Stuttgart ist eine Stadt, die von Einwanderern geprägt ist. Dies sollte im Stadtbild sichtbar sein, meint die StZ-Redakteurin Nicole Höfle.

Stuttgart - Stuttgart bekommt sein erstes Minarett – in einem Gewerbegebiet am Rande von Wangen unweit der B 10. Es wird kein riesiges und auch kein übermäßig kunstvolles Bauwerk werden, aber immerhin der erste muslimische Gebetsturm in Stuttgart. Die Islamische Gemeinschaft hat sich dazu entschlossen, ihre Moschee sichtbarer zu machen. Das ist ein legitimer Wunsch der überwiegend bosnisch geprägten Gemeinde.

 

Bemerkenswert ist, mit wie viel Feingefühl die Verantwortlichen vorgehen. Sie bauen das Minarett weniger hoch, als sie dürften, sie verzichten auf den traditionellen Umlauf für den Muezzin, um keine Ängste zu wecken, sie sparen sich jegliche farbigen Verzierungen, um nicht zu sehr aufzufallen, und sie geben bereitwillig Auskunft, um für Transparenz zu sorgen. Um es kurz zu machen: die bosnische Moscheegemeinde will die Nachbarschaft nicht gegen sich aufbringen, sie will nicht befremden. Sie will sich ihrem Umfeld anpassen – um mit Zustimmung von diesem ihre eigene religiöse Identität leben zu können.
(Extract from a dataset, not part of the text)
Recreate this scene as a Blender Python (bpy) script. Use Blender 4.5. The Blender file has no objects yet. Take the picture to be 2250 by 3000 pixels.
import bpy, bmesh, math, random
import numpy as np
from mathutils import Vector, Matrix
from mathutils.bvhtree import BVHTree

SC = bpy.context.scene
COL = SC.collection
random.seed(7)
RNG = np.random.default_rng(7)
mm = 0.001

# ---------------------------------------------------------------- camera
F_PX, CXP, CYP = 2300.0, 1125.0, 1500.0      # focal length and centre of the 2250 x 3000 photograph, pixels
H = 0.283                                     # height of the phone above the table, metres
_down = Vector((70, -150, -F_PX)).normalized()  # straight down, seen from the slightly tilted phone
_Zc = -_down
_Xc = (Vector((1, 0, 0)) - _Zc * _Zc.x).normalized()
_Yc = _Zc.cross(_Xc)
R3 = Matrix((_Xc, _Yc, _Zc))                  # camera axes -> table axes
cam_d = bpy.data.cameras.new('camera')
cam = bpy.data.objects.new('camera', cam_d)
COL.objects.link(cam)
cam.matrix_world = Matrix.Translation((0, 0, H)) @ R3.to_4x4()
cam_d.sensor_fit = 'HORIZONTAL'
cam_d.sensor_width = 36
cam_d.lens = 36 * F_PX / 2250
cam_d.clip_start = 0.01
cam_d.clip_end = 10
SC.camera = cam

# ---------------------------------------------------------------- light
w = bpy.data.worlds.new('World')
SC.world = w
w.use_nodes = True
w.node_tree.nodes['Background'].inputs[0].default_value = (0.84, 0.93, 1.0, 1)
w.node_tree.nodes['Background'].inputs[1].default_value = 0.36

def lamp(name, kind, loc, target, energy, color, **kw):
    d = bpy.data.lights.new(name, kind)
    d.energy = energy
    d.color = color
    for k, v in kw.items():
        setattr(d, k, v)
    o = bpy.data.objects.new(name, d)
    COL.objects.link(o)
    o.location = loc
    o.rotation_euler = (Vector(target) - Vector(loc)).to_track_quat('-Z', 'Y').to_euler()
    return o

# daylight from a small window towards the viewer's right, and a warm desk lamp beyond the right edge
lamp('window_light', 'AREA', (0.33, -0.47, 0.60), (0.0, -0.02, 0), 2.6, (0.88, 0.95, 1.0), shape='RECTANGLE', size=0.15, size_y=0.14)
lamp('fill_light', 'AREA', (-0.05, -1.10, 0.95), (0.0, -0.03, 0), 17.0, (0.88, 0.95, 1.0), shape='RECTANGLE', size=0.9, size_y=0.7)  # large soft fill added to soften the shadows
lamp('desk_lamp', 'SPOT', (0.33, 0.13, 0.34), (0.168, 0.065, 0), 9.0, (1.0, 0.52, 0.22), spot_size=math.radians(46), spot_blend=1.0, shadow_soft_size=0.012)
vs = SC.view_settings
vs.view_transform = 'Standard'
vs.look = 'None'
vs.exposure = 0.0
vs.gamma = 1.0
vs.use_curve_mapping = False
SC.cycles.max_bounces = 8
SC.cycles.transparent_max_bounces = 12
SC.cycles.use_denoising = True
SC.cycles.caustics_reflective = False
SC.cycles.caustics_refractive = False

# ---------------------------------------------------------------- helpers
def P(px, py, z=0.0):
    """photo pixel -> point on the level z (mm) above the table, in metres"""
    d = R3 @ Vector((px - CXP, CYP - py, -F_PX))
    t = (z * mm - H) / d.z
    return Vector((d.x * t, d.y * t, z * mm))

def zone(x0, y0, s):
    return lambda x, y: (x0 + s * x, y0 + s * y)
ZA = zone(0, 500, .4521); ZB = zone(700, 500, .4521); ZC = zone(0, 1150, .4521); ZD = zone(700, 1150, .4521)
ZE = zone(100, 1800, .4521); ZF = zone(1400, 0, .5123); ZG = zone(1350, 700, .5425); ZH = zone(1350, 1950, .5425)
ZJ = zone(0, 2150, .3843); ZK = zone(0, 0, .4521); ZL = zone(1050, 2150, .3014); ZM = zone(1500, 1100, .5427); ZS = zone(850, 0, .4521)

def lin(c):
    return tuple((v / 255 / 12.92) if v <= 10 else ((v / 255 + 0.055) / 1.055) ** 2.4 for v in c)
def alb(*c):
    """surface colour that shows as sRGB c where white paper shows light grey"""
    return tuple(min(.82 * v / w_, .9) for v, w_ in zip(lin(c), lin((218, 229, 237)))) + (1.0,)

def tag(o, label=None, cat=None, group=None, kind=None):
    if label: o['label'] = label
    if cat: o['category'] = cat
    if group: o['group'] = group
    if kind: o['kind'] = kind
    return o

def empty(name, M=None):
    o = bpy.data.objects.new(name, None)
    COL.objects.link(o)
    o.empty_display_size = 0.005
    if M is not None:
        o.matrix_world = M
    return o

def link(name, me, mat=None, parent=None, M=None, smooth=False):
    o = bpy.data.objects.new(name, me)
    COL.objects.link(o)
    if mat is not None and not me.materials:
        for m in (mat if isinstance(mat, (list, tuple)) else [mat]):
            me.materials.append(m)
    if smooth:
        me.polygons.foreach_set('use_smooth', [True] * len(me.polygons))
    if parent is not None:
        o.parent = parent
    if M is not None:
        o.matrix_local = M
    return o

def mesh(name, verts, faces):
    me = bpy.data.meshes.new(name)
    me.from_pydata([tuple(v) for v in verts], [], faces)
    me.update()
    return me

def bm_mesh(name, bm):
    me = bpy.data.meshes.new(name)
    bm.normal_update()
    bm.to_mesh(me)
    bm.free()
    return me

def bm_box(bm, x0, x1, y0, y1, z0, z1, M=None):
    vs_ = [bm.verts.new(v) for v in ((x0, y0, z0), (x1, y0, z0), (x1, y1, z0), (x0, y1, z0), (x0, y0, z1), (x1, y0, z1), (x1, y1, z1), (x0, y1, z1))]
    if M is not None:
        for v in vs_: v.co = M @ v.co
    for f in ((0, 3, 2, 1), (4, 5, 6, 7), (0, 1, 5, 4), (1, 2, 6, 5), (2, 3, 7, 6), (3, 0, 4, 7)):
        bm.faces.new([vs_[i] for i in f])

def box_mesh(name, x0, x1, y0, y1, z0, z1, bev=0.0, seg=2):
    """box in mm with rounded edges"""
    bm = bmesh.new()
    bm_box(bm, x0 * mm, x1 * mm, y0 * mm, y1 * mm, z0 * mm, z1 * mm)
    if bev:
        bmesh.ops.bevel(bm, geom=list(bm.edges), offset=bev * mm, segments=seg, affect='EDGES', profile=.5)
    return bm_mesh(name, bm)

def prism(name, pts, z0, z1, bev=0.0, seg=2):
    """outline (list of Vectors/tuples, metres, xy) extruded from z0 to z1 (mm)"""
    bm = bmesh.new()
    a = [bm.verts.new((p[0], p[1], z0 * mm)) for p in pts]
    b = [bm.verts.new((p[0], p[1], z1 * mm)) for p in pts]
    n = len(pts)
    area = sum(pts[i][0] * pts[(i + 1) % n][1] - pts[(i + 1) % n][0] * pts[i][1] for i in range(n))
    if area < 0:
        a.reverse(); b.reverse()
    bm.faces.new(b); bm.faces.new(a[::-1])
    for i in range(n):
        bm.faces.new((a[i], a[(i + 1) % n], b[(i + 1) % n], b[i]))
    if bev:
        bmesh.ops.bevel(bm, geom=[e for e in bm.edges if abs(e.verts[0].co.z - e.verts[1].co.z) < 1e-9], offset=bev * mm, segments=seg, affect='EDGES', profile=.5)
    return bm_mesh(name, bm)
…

Dieses Vorgehen sollte man honorieren, in der unmittelbaren Nachbarschaft, im Stadtbezirk und im Stuttgarter Rathaus. Es bleibt also zu hoffen, dass es in Wangen und auch anderswo keine Proteste gegen den Neubau geben wird. Und mehr noch, es ist zu hoffen, dass möglichst viele Menschen die Einladung der liberalen Gemeinde nutzen und zu den Einweihungsfeierlichkeiten im Mai kommen werden. Schließlich profitiert die viel beschworene Einwanderungsstadt Stuttgart von dem Engagement der bosnischen Gemeinde. In einer Stadt, in der 65 000 Muslime leben, muss der Islam auch sichtbar sein.